Problem requirements: What is needed is an exact copy of the lines from the line containing "Continue the Blender" to the line containing "TRIM, smooth=False, bevel=0.003))", both lines included, and nothing else.

Stored rows:

○ ○ ○ ○

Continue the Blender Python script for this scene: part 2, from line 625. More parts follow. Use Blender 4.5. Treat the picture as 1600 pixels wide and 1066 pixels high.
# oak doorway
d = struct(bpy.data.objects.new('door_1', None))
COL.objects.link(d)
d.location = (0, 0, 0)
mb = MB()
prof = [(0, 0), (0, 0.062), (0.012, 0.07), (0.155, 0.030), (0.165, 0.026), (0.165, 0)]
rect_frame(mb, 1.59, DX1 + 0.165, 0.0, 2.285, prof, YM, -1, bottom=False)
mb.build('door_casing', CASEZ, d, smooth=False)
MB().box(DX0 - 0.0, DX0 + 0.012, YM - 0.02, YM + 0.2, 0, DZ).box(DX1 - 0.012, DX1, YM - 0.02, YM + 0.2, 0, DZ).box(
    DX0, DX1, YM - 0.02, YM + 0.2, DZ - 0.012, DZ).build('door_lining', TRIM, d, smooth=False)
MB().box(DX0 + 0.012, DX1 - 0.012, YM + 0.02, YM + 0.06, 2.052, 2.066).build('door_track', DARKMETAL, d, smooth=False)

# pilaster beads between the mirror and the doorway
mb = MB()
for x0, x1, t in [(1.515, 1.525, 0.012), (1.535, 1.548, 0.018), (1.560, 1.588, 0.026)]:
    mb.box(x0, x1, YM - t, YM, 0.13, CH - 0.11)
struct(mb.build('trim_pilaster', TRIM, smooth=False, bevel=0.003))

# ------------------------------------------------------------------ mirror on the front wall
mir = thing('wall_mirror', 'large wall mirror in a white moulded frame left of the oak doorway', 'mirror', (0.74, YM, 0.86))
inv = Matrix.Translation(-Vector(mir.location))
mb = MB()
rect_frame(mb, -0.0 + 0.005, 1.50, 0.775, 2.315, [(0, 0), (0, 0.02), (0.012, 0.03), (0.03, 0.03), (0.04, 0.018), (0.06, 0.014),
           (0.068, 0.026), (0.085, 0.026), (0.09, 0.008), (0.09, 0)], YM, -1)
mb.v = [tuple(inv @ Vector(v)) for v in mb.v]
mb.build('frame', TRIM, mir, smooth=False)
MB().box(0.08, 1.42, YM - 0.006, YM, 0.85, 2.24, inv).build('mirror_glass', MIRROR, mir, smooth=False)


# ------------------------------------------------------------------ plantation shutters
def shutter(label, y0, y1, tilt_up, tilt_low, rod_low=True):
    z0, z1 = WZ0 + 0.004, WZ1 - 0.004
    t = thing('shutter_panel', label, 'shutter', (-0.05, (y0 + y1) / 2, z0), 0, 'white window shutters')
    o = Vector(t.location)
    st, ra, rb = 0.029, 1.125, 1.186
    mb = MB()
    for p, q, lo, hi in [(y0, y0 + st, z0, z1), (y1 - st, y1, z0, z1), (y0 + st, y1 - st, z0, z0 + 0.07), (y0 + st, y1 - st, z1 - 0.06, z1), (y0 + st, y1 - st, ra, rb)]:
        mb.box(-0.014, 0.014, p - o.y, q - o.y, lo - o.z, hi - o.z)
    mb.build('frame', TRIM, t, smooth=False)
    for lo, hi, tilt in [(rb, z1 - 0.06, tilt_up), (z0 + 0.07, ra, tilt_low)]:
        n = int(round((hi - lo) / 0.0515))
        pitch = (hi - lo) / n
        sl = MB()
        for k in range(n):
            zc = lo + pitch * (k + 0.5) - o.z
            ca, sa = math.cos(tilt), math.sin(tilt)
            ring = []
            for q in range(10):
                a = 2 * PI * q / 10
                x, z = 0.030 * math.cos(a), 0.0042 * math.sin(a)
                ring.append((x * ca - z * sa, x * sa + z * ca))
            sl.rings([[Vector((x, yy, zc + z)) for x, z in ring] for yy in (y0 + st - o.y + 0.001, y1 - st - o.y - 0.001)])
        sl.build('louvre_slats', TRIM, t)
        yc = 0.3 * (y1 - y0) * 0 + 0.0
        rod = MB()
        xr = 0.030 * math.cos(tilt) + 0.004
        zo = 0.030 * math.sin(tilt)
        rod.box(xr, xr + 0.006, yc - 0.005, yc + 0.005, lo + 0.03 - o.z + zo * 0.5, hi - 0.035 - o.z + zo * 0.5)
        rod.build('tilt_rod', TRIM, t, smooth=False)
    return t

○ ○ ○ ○

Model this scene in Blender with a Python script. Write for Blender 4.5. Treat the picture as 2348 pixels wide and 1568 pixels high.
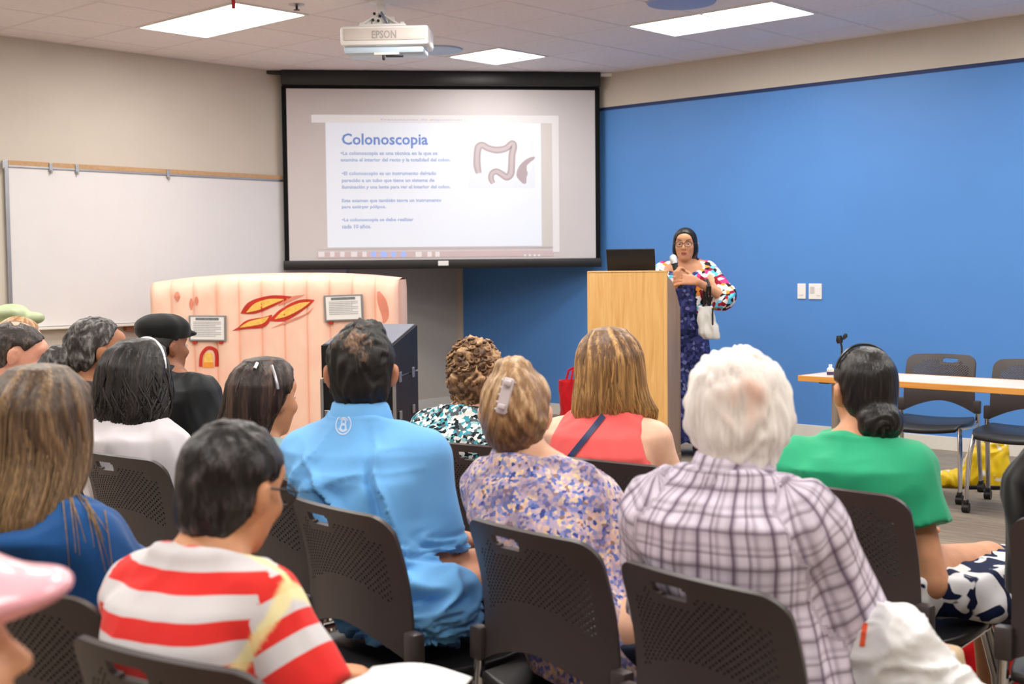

○ ○ ○ ○

Finished exercise:
Continue the Blender Python script for this scene: part 2, from line 625. More parts follow. Use Blender 4.5. Treat the picture as 1600 pixels wide and 1066 pixels high.
# oak doorway
d = struct(bpy.data.objects.new('door_1', None))
COL.objects.link(d)
d.location = (0, 0, 0)
mb = MB()
prof = [(0, 0), (0, 0.062), (0.012, 0.07), (0.155, 0.030), (0.165, 0.026), (0.165, 0)]
rect_frame(mb, 1.59, DX1 + 0.165, 0.0, 2.285, prof, YM, -1, bottom=False)
mb.build('door_casing', CASEZ, d, smooth=False)
MB().box(DX0 - 0.0, DX0 + 0.012, YM - 0.02, YM + 0.2, 0, DZ).box(DX1 - 0.012, DX1, YM - 0.02, YM + 0.2, 0, DZ).box(
    DX0, DX1, YM - 0.02, YM + 0.2, DZ - 0.012, DZ).build('door_lining', TRIM, d, smooth=False)
MB().box(DX0 + 0.012, DX1 - 0.012, YM + 0.02, YM + 0.06, 2.052, 2.066).build('door_track', DARKMETAL, d, smooth=False)

# pilaster beads between the mirror and the doorway
mb = MB()
for x0, x1, t in [(1.515, 1.525, 0.012), (1.535, 1.548, 0.018), (1.560, 1.588, 0.026)]:
    mb.box(x0, x1, YM - t, YM, 0.13, CH - 0.11)
struct(mb.build('trim_pilaster', TRIM, smooth=False, bevel=0.003))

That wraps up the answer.